Seasonal Variations of Cave Dripwater Trace Element Ratios in Central Texas: Implications for Speleothem Geochemical Records

A multiyear monitoring study in a central Texas cave indicates that different processes control vadose dripwater compositions at three different groups of drip types in the same cave. Group 1 (n=4) sites exhibit negative covariations between drip rate and dripwater Mg/Ca and Sr/Ca, and positive covariations with Sr isotope value. Drip rate variations at these sites are characteristic of conduit flow paths. Group 2 (n=3) sites are characterized by strong seasonal geochemical changes, with peak Mg/Ca and Sr/Ca and low Ca concentrations in the winter. Drip rate variability is indicative of diffuse flow paths, with no correspondence between drip rate and dripwater geochemisty.

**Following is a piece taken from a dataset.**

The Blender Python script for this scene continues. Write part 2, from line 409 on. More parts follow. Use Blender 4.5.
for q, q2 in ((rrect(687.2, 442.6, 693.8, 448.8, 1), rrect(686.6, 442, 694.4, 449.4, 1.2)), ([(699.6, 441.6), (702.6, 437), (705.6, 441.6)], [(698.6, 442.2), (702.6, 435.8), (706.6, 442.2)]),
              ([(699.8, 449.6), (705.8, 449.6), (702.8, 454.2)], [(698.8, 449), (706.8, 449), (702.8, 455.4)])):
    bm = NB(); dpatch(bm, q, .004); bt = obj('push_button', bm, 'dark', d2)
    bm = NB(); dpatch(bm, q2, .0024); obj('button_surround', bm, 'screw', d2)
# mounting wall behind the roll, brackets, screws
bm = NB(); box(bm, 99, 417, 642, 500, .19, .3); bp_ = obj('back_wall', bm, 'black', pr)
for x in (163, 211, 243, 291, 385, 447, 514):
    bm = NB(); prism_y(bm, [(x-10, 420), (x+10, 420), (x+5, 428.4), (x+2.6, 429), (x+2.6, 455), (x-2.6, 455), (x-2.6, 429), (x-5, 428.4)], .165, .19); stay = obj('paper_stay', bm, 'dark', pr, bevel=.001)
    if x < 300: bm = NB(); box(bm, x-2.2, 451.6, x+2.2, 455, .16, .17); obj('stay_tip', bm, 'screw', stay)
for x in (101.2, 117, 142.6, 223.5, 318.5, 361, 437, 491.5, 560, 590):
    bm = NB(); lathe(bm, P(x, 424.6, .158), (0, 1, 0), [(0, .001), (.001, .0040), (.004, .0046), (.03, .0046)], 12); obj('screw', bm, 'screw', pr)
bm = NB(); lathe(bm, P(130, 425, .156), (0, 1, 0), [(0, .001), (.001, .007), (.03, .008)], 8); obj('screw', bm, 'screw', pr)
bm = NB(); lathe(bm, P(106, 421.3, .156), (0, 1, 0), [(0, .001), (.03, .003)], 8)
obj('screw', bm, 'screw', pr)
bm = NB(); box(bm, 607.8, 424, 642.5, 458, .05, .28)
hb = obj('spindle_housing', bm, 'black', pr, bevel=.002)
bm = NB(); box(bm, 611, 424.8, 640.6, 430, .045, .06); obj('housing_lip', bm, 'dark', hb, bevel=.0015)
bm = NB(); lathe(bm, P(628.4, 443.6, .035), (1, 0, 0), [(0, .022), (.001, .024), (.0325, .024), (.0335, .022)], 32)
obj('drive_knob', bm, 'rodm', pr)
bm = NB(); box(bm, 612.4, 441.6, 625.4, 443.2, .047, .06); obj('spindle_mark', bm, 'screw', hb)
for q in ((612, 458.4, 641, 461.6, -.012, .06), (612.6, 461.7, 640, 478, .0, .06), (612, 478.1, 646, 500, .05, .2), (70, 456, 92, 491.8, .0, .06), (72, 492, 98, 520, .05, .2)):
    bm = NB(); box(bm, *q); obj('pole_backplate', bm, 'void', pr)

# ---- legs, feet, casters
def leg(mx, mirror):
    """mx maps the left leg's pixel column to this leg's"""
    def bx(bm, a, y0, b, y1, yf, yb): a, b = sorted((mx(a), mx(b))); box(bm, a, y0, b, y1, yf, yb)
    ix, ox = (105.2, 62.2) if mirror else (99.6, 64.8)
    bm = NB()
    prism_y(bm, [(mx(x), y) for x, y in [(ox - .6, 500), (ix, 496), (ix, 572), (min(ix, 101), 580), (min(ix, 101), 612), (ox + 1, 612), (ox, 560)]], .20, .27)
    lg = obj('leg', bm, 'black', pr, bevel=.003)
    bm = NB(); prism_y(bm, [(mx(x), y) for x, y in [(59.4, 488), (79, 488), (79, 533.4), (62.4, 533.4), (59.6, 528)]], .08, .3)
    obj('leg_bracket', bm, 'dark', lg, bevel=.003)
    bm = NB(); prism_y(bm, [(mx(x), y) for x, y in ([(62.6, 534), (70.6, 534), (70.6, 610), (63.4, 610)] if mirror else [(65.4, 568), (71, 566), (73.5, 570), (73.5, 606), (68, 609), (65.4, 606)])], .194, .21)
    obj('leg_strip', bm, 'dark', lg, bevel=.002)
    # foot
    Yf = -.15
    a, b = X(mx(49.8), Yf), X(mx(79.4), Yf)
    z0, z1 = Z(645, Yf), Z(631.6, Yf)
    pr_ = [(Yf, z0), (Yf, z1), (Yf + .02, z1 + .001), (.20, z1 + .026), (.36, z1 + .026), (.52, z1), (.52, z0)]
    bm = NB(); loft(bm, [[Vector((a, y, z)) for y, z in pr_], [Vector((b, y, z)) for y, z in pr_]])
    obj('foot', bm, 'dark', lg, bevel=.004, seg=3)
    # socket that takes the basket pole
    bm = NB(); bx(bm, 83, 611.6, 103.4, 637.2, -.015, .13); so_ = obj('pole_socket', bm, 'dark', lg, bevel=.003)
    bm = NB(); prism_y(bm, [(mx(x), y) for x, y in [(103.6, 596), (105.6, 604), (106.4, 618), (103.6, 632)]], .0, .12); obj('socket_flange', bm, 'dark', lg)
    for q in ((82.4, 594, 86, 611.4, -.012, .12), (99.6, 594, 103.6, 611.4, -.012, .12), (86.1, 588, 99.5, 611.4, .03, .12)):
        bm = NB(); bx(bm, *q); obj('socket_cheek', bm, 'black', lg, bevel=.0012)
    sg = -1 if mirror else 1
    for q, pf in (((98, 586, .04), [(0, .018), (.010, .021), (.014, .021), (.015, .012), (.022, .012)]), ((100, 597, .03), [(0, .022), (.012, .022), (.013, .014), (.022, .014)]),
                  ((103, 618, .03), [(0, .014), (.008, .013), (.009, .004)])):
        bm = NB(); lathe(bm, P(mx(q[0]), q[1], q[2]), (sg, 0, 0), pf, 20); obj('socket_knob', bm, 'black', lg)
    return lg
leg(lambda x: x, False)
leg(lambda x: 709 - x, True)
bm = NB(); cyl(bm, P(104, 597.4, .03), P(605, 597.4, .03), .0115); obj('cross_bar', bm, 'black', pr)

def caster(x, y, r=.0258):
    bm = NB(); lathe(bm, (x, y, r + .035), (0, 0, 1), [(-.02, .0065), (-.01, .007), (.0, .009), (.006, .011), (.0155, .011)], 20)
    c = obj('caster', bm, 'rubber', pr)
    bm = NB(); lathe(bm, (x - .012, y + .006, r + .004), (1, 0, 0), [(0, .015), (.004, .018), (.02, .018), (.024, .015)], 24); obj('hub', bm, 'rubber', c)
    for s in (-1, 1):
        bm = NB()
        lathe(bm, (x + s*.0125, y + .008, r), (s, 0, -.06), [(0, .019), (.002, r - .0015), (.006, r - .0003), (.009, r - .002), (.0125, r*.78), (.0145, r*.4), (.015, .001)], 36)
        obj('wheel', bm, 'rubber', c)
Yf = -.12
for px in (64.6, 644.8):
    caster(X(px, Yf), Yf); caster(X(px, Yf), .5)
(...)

Group 3 (n=2) sites exhibit limited geochemical, physical or temporal correlation.

To assess the controls on dripwater geochemistry, we apply mass balance modeling of rock-water interaction (i.e., dissolution-reprecipitation processes involving carbonate and evaporite minerals comprising host Cretaceous carbonate rocks) and calcite precipitation within the cave. Group 1 variations can be accounted for by changes in the extent of rock-water interaction governed by changes in water residence times during and following rain events. Group 2 variations require multiple processes of rock-water interaction and calcite precipitation to account for the trace element and isotopic changes. Seasonal changes in the amount of calcite growth that can account for the increased dripwater Mg/Ca and Sr/Ca in the winter, is experimentally observed in this cave. This growth is driven by seasonal ventilation of cave-air CO₂, and suggests that trace element variations in speleothems at Group-2-like sites could be indicators of seasonal banding. Group 3 sites may reflect a complex interplay between soil ion exchange processes, host rock-water interaction, and in-cave processes. The results of this study provide insight on the processes controlling the geochemical evolution of vadose karst waters and can be applied toward uncoding the paleoclimate signals recorded in speleothems.